Get More Out of Your College Savings Strategy

Where are you stashing your savings for your child’s education?

According to Sallie Mae’s 2018 report “How America Saves for College”, 45% of families who are saving are doing so with a general bank account.

This is not an adequate vehicle to use to hold a child’s college education fund, but many young families don’t know or don’t understand what other, more appropriate, options are available.

Let’s look at why a regular savings account is not the place to put college savings, and what Millennials with growing families can do with their cash set aside for education instead.

Why Families Need to Look Beyond Standard Savings Accounts

First, you need to understand why standard savings accounts present a problem for families.

While it’s wonderful that you’re saving for a child’s future, using the average savings account makes your job that much more difficult.

That’s because these accounts usually have such low interest rates that your money can’t harness the power of compound interest to grow in value.

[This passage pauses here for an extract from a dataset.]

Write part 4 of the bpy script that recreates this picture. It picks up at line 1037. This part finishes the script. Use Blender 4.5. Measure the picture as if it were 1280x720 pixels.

You’ll only have what you were able to save on your own with no opportunity to let your money earn significant amounts of interest.

And that’s if you’re lucky. If you start saving in the year before your child is born, the money you initially put into savings might eventually lose value over the 18 to 19 years it takes for kids to grow up and move off to college. You can thank inflation for that.

According to CollegeSavings.org’s college cost calculator, inflation increases by 3% to 4% each year — while the cost of college has grown at a rate twice that, at 6% to 7% per year. That means that the average savings account’s interest rate, which is at a mere 0.08%, is not nearly enough to help you keep pace.

It’s hard enough to save what you need to pay for higher education for your kids on your own. Let your money help you by putting it in an account designed to make college savings easier for parents, like a 529 Plan or an Education IRA.

What is a 529 Plan?

A 529 plan is a special type of savings plan that was designed to encourage parents to save for their children’s future higher education costs. They’re also known as qualified tuition plans and are sponsored by state agencies or university institutions.

There are two kinds of 529 plans, prepaid tuition plans and college savings plans. And they’re more than just a savings account, because the money you contribute can be invested . This provides a way for your money to earn a return and the account’s value to grow exponentially over time thanks to compound interest.

The two types of 529 plans are the prepaid tuition plan and the college savings plan. Both plans will help your money do more for you than it could in a standard savings account, but the prepaid plans come with less options than the college savings plans. With prepaid plans, parents don’t get to decide how the money is invested — and that’s a decision many families want to make for themselves.

Here’s how a 529 plan can help you save more for college:

  • It’s tax-advantaged, meaning you pay no federal taxes on what the account earns.
  • Depending on the state you live in, there may be additional state tax benefits.
  • Only parents can access and control the account…
  • …but anyone can contribute to it, making it easier for other loved ones to help save.
  • There are no income restrictions that limit who can open a 529 plan.

It’s important for parents to understand that the money in a 529 plan can only be used for college or university expenses. But if your child doesn’t go to college, the account can be transferred to a sibling, or a cousin for their use.

What is an Education IRA?

Although education IRAs have been around for a little while, they’re not as well known as the 529 plan. They’re now known as Coverdell Education Savings accounts, and the American Taxpayer Relief Act that was signed into law in 2013 made some upgrades and changes to the rules surrounding these savings tools.

Technically, they’re not IRAs — but they work like those accounts.

Coverdell Education Savings accounts (or Coverdell ESAs) offer a flexible way for families to put away tax-free savings for not only college expenses, but also those associated with schooling in grades K through 12.

You can open an account for each child in your family, and you can max out your contributions at $2,000 per year.

How to Choose the Right College Savings Vehicle for Your Family

Both a 529 plan and an education IRA will make your task of saving for future college tuitions and expenses a little easier. Both are better options than letting your hard-earned money sit in a standard savings account, earning no return and no interest.

Many families opt for a 529 plan because the parents have control over the funds in the account. Coverdell ESAs are custodial accounts, which means assets in the account become the property of the account beneficiary — your child — when they turn 18.

The contributions limits on 529 plans are also much higher than Coverdell ESAs, which means families can put even more away into their college savings vehicle. And Coverdells have income caps, as well, which means high-earning families simply can’t use these accounts.

But that’s not to say Coverdell ESAs are no good. They have their advantages, too: families can invest anywhere in the market, where investments in the 529 plan are limited to what the plan sponsor offers; the account beneficiary (meaning the kids) can contribute to Coverdell ESAs on their own, even if their parents are over the income limit; and funds in the account can be withdrawn to cover eligible expenses for both primary and secondary education.

You don’t necessarily have to choose, either. Some families use both accounts.

The important thing, if you’re a young parent, is to do something. Yes, starting to save for your child’s education is a wonderful start.

Don’t be in the 45% of Americans saving for college via a standard savings account. The interest you gain won’t be able to keep up with inflation and you won’t maximize your money’s potential. Determine how much you need to save and put that money in the account that best meets your needs and allows your money to grow tax-free.